La lluvia de misiles que Estados Unidos lanzó contra una base aérea en la provincia siria de Idlib, el jueves, debió resonar claramente para el dictador Bashar al-Asad. La respuesta estadounidense era de esperar tras el ataque con armas químicas perpetrado el martes por el régimen de Damasco contra civiles; además, patentizó un cambio con la política de Barack Obama, quien en el instante preciso para castigar una osadía similar, retrocedió.
Trump, con su actitud pronta y resuelta, impresionó al mundo. En Estados Unidos el ascenso en los índices de aprobación de su gobierno, que subieron por encima del 30% y 35% previos, fueron una voz de apoyo que el mandatario necesitaba. Y, no en vano, la corriente positiva proveniente de aliados occidentales inyectó un aire estimulante en las relaciones con esos países.
Mirando hacia el futuro inmediato, es claro que los vítores del ayer son una especie de recordatorio de la infinidad de compromisos internacionales que Estados Unidos, superpotencia global, deberá encarar.
Esto significa que la victoria temporal en Siria no podría, por sí sola, satisfacer a la pluralidad de quienes cobran adeudos diplomáticos y políticos de mayor calibre. Creemos, asimismo, que entre los deberes pendientes permanece América Latina, donde el presidente y, sobre todo, Estados Unidos, tienen amigos. Tales intimaciones para una nueva etapa en los vínculos interamericanos es inescapable.
Nada de esto exime a Estados Unidos, ahora con un presidente resuelto, de acometer las tareas para conseguir la paz en Siria. Este país reclama prioridad de Estados Unidos y otras naciones, principalmente de Europa Occidental. Esperaríamos que Washington haya comprendido en estas experiencias con Siria que las guerras intestinas desangran al país, estimulan la huida de familias y capitales, y proveen oxígeno al Estado Islámico y otros grupos terroristas.

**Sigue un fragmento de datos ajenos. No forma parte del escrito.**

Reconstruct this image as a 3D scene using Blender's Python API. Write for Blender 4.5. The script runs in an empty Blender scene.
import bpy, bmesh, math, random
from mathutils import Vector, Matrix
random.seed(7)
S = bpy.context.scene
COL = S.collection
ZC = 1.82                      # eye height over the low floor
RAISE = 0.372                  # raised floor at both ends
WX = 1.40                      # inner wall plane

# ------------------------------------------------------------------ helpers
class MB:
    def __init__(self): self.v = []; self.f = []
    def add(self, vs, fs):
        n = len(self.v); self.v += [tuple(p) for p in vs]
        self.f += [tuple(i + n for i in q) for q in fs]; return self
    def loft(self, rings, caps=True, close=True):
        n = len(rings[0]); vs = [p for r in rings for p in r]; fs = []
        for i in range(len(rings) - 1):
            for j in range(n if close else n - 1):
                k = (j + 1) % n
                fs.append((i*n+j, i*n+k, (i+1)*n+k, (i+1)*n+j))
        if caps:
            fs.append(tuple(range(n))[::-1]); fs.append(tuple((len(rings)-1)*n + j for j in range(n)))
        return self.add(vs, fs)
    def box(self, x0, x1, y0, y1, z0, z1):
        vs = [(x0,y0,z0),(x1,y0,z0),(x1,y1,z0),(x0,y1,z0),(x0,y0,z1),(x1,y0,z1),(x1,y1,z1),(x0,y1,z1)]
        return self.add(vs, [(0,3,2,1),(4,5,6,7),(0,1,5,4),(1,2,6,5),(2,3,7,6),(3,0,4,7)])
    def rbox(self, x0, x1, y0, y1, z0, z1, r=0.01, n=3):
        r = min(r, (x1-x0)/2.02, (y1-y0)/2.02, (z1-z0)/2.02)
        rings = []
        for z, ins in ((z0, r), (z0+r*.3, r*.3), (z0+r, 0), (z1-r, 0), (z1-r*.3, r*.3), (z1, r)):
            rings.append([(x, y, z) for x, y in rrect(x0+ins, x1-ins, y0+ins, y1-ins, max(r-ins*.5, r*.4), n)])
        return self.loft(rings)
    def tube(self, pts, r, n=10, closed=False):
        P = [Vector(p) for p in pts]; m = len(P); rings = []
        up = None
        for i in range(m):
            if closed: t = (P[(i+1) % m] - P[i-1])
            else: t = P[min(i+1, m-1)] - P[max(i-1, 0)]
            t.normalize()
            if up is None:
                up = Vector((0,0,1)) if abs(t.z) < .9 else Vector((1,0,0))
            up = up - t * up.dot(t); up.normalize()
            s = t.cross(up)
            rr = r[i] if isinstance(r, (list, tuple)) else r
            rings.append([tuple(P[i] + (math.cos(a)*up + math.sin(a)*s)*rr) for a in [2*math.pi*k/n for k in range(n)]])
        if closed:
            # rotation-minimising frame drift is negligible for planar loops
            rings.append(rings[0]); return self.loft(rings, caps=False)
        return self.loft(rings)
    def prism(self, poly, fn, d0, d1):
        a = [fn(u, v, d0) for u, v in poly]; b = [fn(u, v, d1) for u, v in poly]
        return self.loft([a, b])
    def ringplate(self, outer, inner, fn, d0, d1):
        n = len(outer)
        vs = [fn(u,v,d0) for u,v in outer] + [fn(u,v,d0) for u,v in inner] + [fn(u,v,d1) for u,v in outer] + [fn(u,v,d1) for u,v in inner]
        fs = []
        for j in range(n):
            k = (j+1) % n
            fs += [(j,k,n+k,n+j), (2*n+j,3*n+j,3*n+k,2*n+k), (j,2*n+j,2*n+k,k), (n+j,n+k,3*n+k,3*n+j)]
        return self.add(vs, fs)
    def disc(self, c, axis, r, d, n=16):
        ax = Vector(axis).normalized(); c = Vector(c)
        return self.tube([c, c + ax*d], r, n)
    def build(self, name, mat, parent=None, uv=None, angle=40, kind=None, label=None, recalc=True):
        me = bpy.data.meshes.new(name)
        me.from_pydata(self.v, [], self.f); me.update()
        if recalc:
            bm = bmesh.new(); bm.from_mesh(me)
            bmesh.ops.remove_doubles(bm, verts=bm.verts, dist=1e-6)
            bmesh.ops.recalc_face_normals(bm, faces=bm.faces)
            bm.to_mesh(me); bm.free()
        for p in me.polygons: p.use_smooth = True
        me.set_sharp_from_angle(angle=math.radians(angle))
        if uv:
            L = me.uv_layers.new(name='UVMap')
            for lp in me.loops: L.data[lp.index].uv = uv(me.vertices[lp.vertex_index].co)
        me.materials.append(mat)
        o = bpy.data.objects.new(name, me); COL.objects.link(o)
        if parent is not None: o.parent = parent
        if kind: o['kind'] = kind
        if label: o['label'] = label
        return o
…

Para ser realistas, una atmósfera de cierta tranquilidad, con todos sus peligros de diversos focos, deberá ser la meta del Estado transitorio acordado con los grupos mayoritarios involucrados en la guerra que ahoga a Siria. Es claro que difícilmente podría avanzarse en esa encomiable tarea con Asad a la cabeza. Los rusos entenderían el jauja en que podrían nadar y lucrar sin ese ahijado, al cual deberán reubicar al estilo tradicional del Kremlin. A la administración norteamericana le corresponderá mercadear el proyecto en el Congreso, tarea nada fácil, pero esencial para moverse hacia nuevas realidades en Siria.